PEMANFAATAN BENDA CAGAR BUDAYA DALAM WACANA MASYARKAT DAN
PEMERINTAH KABUPATEN KETAPANG
Pendahuluan
Kabupaten Ketapang merupakan salah satu daerah di Kalimantan
Barat yang kaya dengan potensi sumberdaya pariwisata, baik wisata alam, wisata
budaya maupun wisata minat khusus. Keberadaan Kab. Ketapang tidaklah dapat
dipisahkan dari Kerajaan Tanjung Pura yang merupakan salah satu kerajaan
terkenal di Kalimantan. Tanjung Pura merupakan kerajaan besar dimasa lalu yang
menjadi warisan budaya. Sayang kehadiran kerajaan tertua di Kalimantan Barat
ini tidaklah langgeng.

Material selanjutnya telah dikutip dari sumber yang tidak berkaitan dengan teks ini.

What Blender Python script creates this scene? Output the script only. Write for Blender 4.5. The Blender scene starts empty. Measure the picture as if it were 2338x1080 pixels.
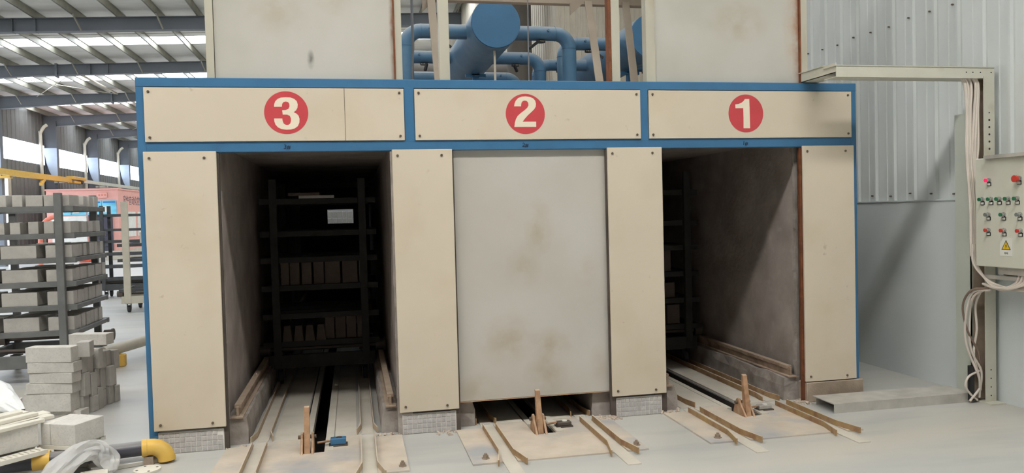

Adanya degrasi kepemimpinan dan seringnya perpindahan
ibukota dari suatu tempat ke tempat yang baru karena adanya serangan dari
kerajaan tetangga menjadi alasan tidak stabilnya pemerintahan. Hal ini pula
yang menyebabkan Kerajaan Tanjung Pura
tidak memiliki catatan peninggalan sejarah yang banyak.

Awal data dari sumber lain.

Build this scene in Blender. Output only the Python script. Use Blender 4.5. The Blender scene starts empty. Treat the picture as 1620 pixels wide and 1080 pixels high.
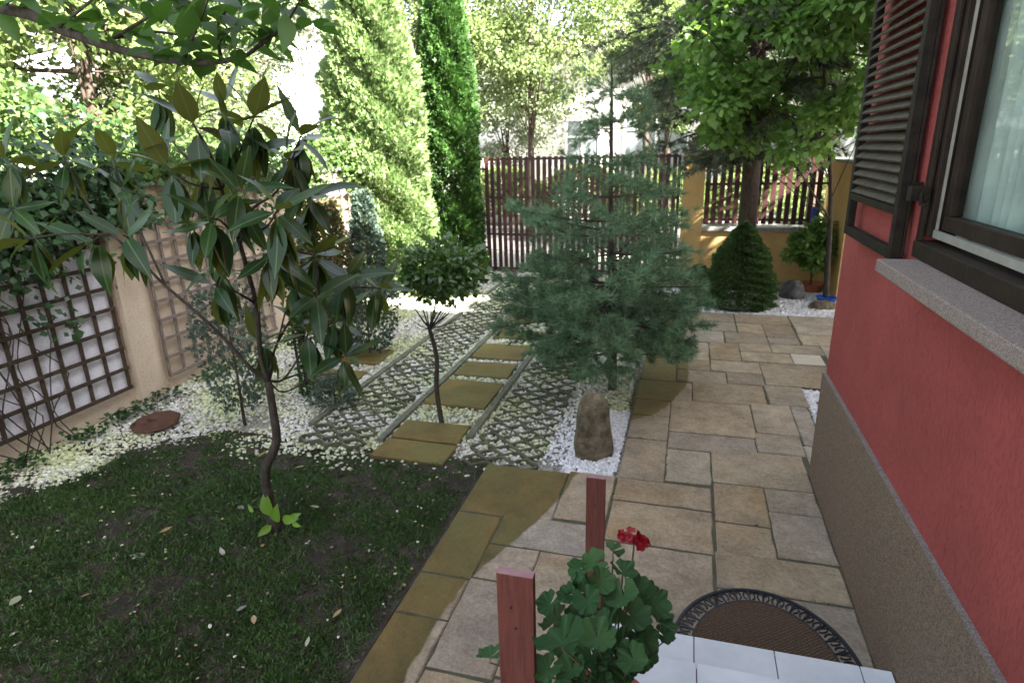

Salah satu upaya untuk untuk menelusuri jejak Kerajaan
Tanjung Pura adalah dengan menggali peninggalan sejarah yang tersebar di
beberapa daerah bekas kerajaan dan pemukiman penduduk dimasa lalu. Warisan
budaya yang dapat digali ini bila dirangkai, akan menjadi sebuah informasi yang
dapat mengungkap kejayaan Kerajaan Tanjung Pura. Warisan budaya dari masa
lampau yang dapat kita nikmati saat ini, akan kita teruskan kepada generasi
yang akan datang dan menjadi bagian penting dari pembangunan dibidang
kebudayaan.
Keberadaan benda cagar budaya di
Kabupaten Ketapang telah ditetapkan dengan SK Bupati Ketapang Nomor 07 Tahun
2009 tanggal 7 April 2009 tentang Benda
Cagar Budaya (BCB). Beberapa diantara BCB tersebut masih terpelihara dengan
baik. Pemeliharaan dan pelestarian BCB dilakukan dalam bentuk rehabilitasi bangunan
benda cagar budaya dan penjagaan yang dilakukan oleh juru pelihara benda cagar
budaya. Upaya penyelamatan / konservasi BCB juga telah dilakukan oleh
Pemerintah Kabupaten Ketapang bekerjasama dengan Balai Arkeologi Banjarmasin
terhadap penemuan situs struktur bangunan candi di Desa Negeri Baru. Pada Tahun 2010 telah dilakukan Eskavasi
Peninggalan Budaya di Desa Negeri Baru Kec. Benua Kayong.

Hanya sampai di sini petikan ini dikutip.